×

Grób filmowego Kargula z „Samych Swoich”. Ktoś dopuścił się strasznego występku

Okradziono grób Władysława Hańczy, znajdujący się na Starych Powązkach w Warszawie. Ceniony aktor zmarł w 1977 r. i od tamtej pory fani regularnie odwiedzają jego grób. Niestety, okazuje się, że nie tylko oni… Złodzieje połakomili się na piękną pamiątkę.

Okradziono grób Władysława Hańczy

W 1977 r. Władysław Hańcza spoczął na Starych Powązkach, nieopodal Alei Zasłużonych. Grób aktora i jego żony Barbary Ludwiżanki (znana m.in. z „Seksmisji”) jest nieco zniszczony. Jedyny syn Hańczy zmarł bezdzietnie w 1966 r. Miał zaledwie 34 lata.

O grób starają się dbać fani aktorskiej pary, którzy od lat odwiedzają to miejsce. Niektórzy przyjeżdżają nawet spoza Warszawy, żeby posprzątać, zostawić jakąś pamiątkę, zapalić znicze. Pani Jolanta Życzyńska przyjeżdża na Stare Powązki aż z Gdańska. Kobieta pielęgnuje miejsce spoczynku Władysława Hańczy i Barbary Ludwiżanki.

Ostatnia wizyta pani Jolanty odbyła się w wakacje. Wtedy kobieta zostawiła na grobie wieniec z piękną szarfą od Rodziny „Samych Swoich”. Gdy pani Jolanta wróciła na Cmentarz Powązkowski, okazało się, że wieniec zniknął. Tak samo jak pozostałe kwiaty i znicze.

Jestem tym wszystkim zbulwersowana i załamana

– poskarżyła się kobieta w rozmowie z „Super Expressem”.

Zuchwali złodzieje?

Oczywiście można podejrzewać, że za „porządki” na grobie odpowiada np. wiatr. A może inny fan postanowił posprzątać przed Wszystkimi Świętymi?

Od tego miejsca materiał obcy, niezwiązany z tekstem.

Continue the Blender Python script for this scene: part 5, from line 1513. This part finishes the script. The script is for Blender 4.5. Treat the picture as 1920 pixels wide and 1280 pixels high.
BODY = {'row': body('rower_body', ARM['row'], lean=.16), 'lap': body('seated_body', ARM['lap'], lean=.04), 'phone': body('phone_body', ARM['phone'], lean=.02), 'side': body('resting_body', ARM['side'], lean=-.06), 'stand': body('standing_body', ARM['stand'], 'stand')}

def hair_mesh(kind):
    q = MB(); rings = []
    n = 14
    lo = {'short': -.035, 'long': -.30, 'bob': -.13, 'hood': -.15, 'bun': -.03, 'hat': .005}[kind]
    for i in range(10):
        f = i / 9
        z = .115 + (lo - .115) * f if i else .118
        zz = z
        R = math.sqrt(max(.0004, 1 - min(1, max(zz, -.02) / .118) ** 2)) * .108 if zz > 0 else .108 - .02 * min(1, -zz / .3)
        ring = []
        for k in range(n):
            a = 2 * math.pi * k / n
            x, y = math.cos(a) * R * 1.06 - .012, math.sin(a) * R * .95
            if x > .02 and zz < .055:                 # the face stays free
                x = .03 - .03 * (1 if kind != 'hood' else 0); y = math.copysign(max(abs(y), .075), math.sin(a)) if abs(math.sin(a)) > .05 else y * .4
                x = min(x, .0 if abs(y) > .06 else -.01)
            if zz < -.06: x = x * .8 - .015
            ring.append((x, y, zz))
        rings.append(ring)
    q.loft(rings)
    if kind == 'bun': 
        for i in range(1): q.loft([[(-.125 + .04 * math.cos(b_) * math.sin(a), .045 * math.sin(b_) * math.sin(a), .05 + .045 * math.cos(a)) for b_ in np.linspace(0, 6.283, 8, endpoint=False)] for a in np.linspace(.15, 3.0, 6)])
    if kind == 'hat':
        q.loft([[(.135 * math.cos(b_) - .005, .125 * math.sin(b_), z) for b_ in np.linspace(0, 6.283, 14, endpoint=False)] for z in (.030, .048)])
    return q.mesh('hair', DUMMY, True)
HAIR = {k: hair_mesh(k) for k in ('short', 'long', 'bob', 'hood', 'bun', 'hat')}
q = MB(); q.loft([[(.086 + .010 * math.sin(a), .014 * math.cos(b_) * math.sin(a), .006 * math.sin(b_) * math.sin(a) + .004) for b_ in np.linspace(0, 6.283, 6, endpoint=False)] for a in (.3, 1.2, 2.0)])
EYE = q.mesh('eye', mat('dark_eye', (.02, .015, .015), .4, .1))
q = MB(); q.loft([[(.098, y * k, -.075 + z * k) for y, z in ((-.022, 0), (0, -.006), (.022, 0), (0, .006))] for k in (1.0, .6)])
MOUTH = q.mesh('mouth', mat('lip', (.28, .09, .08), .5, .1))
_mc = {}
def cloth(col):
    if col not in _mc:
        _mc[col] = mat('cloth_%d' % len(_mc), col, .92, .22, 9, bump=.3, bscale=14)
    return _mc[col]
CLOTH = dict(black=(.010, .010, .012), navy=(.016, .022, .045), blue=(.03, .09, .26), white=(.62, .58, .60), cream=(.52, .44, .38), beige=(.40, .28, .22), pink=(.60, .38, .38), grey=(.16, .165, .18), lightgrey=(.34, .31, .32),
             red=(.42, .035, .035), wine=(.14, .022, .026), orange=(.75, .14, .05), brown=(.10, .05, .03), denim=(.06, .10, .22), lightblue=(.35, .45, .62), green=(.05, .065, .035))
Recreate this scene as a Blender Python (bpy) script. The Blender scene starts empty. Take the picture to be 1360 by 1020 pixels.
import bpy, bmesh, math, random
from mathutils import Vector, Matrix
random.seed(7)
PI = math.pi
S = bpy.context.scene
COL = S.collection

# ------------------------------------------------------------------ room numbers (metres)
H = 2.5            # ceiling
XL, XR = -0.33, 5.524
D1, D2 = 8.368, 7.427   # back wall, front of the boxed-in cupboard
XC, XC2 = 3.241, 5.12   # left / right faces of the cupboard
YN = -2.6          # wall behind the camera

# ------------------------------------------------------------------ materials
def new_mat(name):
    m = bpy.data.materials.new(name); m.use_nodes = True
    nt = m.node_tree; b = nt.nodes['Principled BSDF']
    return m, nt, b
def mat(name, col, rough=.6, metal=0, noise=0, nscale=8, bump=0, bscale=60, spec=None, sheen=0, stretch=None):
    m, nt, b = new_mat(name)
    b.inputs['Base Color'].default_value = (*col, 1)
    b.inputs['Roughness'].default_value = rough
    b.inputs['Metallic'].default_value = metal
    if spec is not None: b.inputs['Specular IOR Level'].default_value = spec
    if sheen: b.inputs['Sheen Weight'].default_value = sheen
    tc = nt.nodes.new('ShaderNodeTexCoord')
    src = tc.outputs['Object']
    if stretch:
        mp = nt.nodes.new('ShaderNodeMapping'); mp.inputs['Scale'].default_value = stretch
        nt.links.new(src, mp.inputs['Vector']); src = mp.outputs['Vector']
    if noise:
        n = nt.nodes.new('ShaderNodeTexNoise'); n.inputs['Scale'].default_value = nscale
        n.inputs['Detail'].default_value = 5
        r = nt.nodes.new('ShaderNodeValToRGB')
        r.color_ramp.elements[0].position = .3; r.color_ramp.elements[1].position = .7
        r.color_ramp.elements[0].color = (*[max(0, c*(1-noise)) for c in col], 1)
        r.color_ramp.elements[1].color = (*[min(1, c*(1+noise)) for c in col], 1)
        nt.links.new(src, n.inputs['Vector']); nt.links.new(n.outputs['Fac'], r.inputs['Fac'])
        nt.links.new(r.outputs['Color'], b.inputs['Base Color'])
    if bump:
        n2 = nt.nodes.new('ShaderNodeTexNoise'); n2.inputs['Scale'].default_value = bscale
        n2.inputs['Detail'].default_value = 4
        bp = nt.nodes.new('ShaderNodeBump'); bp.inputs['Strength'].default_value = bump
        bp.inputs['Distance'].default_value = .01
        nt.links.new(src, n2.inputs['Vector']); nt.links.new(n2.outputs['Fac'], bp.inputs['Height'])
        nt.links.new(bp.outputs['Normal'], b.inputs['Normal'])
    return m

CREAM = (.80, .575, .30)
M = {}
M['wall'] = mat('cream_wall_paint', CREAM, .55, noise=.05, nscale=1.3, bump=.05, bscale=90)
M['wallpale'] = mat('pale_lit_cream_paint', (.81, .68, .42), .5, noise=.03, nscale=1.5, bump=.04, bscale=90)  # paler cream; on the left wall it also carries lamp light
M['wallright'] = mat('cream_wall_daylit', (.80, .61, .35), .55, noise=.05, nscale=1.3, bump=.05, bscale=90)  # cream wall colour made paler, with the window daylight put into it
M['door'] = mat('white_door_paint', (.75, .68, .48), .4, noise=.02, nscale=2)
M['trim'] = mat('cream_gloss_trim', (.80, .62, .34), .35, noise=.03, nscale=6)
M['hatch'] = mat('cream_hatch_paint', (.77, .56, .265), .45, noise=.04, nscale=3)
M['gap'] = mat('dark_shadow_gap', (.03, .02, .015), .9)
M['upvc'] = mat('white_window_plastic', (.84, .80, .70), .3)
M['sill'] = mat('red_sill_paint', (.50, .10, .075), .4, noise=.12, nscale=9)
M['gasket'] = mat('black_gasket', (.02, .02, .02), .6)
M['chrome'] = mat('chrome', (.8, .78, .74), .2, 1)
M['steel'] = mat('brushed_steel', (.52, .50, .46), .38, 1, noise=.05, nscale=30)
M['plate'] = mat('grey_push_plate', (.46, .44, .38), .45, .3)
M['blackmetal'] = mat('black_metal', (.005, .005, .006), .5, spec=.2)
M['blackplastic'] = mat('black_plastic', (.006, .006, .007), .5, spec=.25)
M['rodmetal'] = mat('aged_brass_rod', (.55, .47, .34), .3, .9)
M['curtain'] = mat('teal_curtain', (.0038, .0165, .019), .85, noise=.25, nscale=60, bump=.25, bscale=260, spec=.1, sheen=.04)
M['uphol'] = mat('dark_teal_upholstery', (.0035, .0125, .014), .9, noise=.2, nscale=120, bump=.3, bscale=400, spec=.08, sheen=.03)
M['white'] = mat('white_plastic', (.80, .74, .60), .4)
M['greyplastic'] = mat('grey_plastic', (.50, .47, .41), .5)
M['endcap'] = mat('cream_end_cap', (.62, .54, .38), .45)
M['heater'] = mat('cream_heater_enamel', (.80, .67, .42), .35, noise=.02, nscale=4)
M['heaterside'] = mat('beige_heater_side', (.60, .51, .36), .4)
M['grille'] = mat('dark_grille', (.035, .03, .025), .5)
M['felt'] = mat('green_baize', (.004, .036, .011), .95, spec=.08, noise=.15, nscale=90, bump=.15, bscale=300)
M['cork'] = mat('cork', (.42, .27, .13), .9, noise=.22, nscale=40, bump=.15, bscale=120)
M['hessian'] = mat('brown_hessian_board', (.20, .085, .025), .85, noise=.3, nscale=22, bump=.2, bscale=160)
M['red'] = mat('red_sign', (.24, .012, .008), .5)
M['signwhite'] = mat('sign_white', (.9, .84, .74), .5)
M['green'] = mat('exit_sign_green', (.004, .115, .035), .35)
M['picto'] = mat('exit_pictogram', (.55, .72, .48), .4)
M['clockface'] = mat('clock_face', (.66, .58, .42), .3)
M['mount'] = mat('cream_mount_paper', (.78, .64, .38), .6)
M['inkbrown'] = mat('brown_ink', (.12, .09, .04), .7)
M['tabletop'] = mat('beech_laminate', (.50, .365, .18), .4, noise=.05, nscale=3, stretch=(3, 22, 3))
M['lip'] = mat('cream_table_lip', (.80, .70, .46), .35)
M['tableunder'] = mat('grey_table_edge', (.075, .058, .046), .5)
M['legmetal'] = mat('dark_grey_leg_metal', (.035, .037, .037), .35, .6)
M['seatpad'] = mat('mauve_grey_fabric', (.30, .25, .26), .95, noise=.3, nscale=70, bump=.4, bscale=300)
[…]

Niestety, wersja z udziałem złodziei jest bardziej prawdopodobna. W przeszłości wielokrotnie dochodziło do podobnych sytuacji. Złodzieje, tak jak i fani, regularnie odwiedzają Aleję Zasłużonych i kradną co tylko się da. Wiedzą, że pozostaną bezkarni, ponieważ na Cmentarzu Powązkowskim nadal nie ma kamer monitoringu.

Kilka lat temu złodzieje ukradli nawet litery z mogił m.in. aktorów Tadeusza Fijewskiego i Stefana Jaracza. Regularnie okradany jest również grób Ireny Jarockiej.

Te praktyki, choć odrażające, zdarzają się również na innych nekropoliach, co warto mieć na uwadze, szczególnie w okresie Wszystkich Świętych. Niedawno Ewa Krawczyk, wdowa po Krzysztofie Krawczyku, przyznała, że ktoś okrada grób jej męża. Znikają m.in. pośmiertne podarunki, które fani przynoszą zmarłemu artyście.